Scottish Welfare Benefit: Using the New Powers

by Ken Gibb

The Scottish Government last week announced the first use of its new devolved powers over welfare benefits. The 2016 constitutional legislation gave Scotland power over specific benefits amounting to around 15% of all benefit spend in Scotland as well as powers to top up and create new benefits in most areas (though not pensions) which would be funded from within Scotland, as well as discretion to amend specific benefit rules in certain ways as they apply to the application of Universal Credit. 

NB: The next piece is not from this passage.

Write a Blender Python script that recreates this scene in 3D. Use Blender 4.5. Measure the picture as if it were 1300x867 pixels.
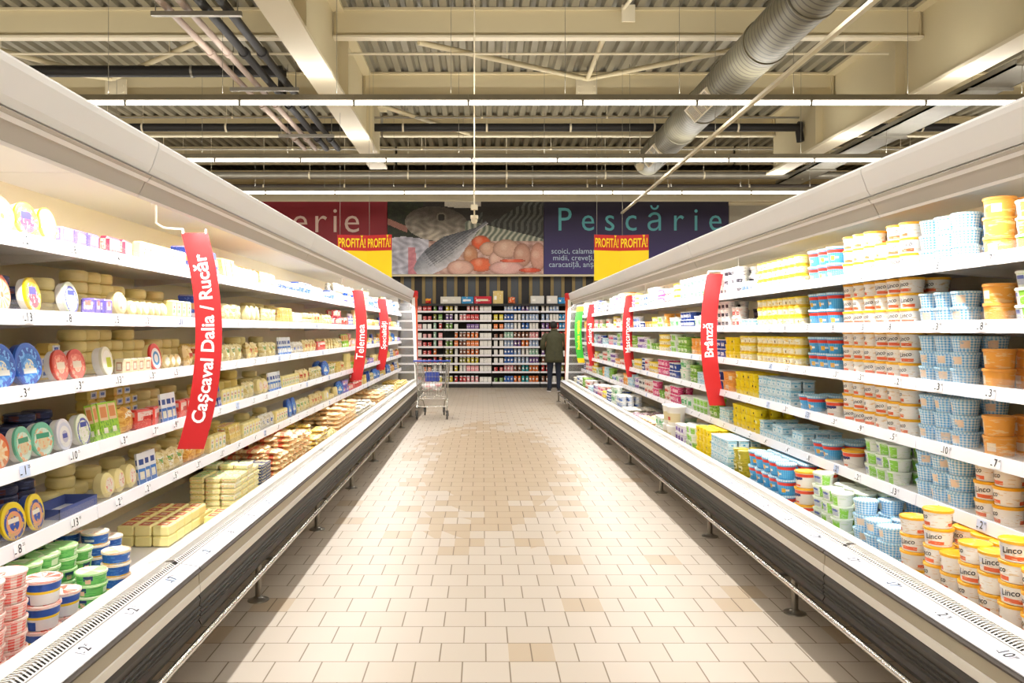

While not underestimating in any way the importance of the devolved benefits to their recipients, it is in truth the medium term development of top-up, new benefits and the use of these discretionary rules that will mark out Scotland’s own path on welfare benefits mostly distinctively. And of course this will also be where the political debate will be most intense.
A strand of the party political discourse in recent months has been the Government’s reluctance to take on the new financial powers and use spending, tax and benefit powers to pursue a range of home-grown policies. In truth, there are plenty of reasons not to alter radically income tax rates, contemplate fundamental reform of council tax or spend block grant at the margin on extra benefit spending. The overall budget is undoubtedly under pressure which makes extra spending more difficult. Equally there is caution over raising taxes or being seen to threaten property owners via local tax reform. Third, Scotland has a minority government where tight votes over budget issues and their implications have to be carefully thought through. Fourth, the new benefit powers require new local policy and service delivery infrastructure that cannot be rushed – delay to the full devolution of benefits is inevitable and should not be surprising.
It was in this somewhat risk-averse context that it was encouraging to see the Scottish Government last week announce that it would (a) look at moving the frequency of Universal Credit payments to be shortened to fortnightly rather than monthly (with scope to consider who receives the payment too) and (b) that the rental element of Universal Credit could be paid direct to landlords, both social and private rental providers. These are low hanging fruit in the sense that they are relatively simple and low cost but they are important to the people affected, symbolic of what is possible and in the current circumstances, offer sensible policy development.
The direct payment issue is an interesting topic. Private landlords have longer experience of tenant responsibility for making rent payments but both social and private will undoubtedly welcome the security of payment offered by rent paid direct. It was always apparent that vulnerable households and people already in arrears should be exempt but that begs further questions about definitions of such categories and the opportunity cost of setting up systems to manage them and to prepare social tenants for payment responsibility. One might in principle want to shift over time cautiously  to a system of tenant payment responsibility but this is simply not realistic at present or in the foreseeable future. The benefits of direct payments to landlords far outweigh the cost.
The big challenges remain – in particular, for housing costs, removing the ‘bedroom tax’ and contemplating increasing the levels of housing costs covered by Universal Credit. These will have direct spending implications (though will be offset in the case of the bedroom tax by reducing the need for discretionary housing payments to go to help tenants meet the spare room charge as well as other contributions from the Scottish Government). But we do have a start in the announcements made last week. And, as Frank Herbert once said ‘a beginning is a difficult thing’.